Future Tense

Google Maps Will Now Give You Directions Even If You Don’t Have Service

Saving a map area for offline use.

GIF from Google

You finish a hike and you want to look up where to get a snack, but your smartphone can’t find service. Your car garage is a dead zone. Or maybe you’re traveling internationally and don’t want to pay for smartphone connectivity. On Tuesday Google announced a new feature for its popular Maps service that will allow you to store data offline so you can look up local businesses and start turn-by-turn navigation when your device is totally cut off. And if service comes back at some point, everything seamlessly updates with the real-time data you’ve been missing.

The idea is that you select a broad geographic area that encompasses all the regions you might go to on a typical day. Google Maps calculates how much storage it will take to keep the information for that area locally on your device, and then you start the download. Amanda Bishop, a product manager on Google Maps, says that the Bay Area weighs in at about 200 MB, New York City is around 250 MB, and London is around 300 MB. (To compare, the Google Maps app by itself takes up 36.1 MB on iOS.) In offline mode, you won’t see photos or written user reviews for local businesses and you can’t get traffic estimates, but there is still information like hours of operation and phone numbers for businesses, and routes update and adapt to traffic conditions if your phone regains service.

“This is not just a map, this is the full-blown thing,” Bishop said. “The biggest engineering challenge is that Google Maps was architected from the beginning to be a cloud-based app that leverages the power of Google’s cloud and all of those servers and those massive cores that can crunch on these really complex algorithms.” She explained that condensing the Google Maps product into something that could be powered by a typical smartphone processor was difficult. “But we really did want to do that, we didn’t want to build something for offline from scratch because then you can’t do this seamless transition between the two.”

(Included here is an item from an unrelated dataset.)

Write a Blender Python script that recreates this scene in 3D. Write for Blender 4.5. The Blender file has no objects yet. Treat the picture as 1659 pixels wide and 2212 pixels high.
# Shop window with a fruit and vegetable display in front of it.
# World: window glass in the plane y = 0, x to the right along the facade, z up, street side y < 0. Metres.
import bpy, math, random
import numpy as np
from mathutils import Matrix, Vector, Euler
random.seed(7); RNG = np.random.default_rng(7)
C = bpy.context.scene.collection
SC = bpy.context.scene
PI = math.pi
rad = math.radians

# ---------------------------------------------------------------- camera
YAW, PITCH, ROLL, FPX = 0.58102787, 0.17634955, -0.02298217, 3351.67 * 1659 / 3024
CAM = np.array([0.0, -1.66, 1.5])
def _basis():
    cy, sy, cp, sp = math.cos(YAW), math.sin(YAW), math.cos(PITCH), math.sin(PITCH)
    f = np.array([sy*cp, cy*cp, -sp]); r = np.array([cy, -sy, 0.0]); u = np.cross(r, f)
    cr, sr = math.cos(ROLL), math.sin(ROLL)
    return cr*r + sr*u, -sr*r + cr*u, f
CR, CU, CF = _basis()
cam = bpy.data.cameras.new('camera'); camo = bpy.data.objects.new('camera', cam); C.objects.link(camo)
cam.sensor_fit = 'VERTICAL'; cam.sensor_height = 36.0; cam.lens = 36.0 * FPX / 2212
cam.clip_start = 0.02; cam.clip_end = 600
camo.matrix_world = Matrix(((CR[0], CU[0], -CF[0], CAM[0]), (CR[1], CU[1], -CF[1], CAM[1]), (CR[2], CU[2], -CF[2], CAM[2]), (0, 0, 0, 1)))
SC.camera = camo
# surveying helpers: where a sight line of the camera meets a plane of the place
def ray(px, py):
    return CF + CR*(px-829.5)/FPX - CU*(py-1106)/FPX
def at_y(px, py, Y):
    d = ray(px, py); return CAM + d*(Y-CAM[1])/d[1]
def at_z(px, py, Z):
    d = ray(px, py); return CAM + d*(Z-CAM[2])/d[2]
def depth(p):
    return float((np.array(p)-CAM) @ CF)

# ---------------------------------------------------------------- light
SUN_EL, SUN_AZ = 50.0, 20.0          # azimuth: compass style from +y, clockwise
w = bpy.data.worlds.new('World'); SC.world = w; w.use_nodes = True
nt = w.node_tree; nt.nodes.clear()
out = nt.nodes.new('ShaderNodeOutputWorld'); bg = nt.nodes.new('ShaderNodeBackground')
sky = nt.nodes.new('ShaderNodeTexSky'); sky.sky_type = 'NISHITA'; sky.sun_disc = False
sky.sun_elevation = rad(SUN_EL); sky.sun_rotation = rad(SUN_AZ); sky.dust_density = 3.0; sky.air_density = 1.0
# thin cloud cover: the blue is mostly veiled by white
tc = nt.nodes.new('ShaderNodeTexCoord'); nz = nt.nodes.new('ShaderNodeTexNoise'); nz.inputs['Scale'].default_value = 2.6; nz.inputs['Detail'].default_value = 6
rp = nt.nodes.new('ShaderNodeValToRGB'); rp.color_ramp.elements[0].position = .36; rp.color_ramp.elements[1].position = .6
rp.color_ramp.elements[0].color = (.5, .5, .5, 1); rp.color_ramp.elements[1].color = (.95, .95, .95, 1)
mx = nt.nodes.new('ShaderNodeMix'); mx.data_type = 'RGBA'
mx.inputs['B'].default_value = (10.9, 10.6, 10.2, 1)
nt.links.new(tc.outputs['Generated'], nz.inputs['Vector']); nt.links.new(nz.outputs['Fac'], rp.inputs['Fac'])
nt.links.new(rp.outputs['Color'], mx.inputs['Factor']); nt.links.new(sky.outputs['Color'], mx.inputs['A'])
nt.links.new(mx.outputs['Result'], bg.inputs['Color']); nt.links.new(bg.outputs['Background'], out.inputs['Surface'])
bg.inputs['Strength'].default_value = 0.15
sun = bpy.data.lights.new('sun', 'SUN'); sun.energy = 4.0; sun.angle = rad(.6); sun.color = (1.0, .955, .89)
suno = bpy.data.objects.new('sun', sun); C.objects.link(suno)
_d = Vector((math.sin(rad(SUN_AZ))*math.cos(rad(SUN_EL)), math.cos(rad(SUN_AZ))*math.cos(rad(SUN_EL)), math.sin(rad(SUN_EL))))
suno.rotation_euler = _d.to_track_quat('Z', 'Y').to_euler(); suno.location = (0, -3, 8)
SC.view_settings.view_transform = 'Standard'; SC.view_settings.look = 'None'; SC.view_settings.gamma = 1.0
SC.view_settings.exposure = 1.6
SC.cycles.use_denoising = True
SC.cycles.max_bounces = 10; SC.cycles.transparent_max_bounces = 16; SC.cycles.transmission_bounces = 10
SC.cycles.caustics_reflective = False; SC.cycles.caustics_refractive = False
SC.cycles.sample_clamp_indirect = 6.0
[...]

If you travel all the time for work or are going on a long vacation, you can even download an enormous area, like all of Europe, if you have the space to store the data on your phone. But even if you have a low-end smartphone that doesn’t have a very powerful processor, offline maps is designed to work. Google sees one of the feature’s most crucial use cases as being in emerging markets. “Mobile data speeds are really slow, 2G primarily, 3G at best,” Bishop said. “And [data] is also really expensive relative to those users’ incomes.” Being able to store a region’s data on a device through a one-time download (that updates when a device has connectivity) means an initial investment to do the download followed by the option of using zero data for mapping in the future.

It’s going to be easy to get used to this. The hard part will be forgetting to do the big downloads for new places and just expecting it to work everywhere.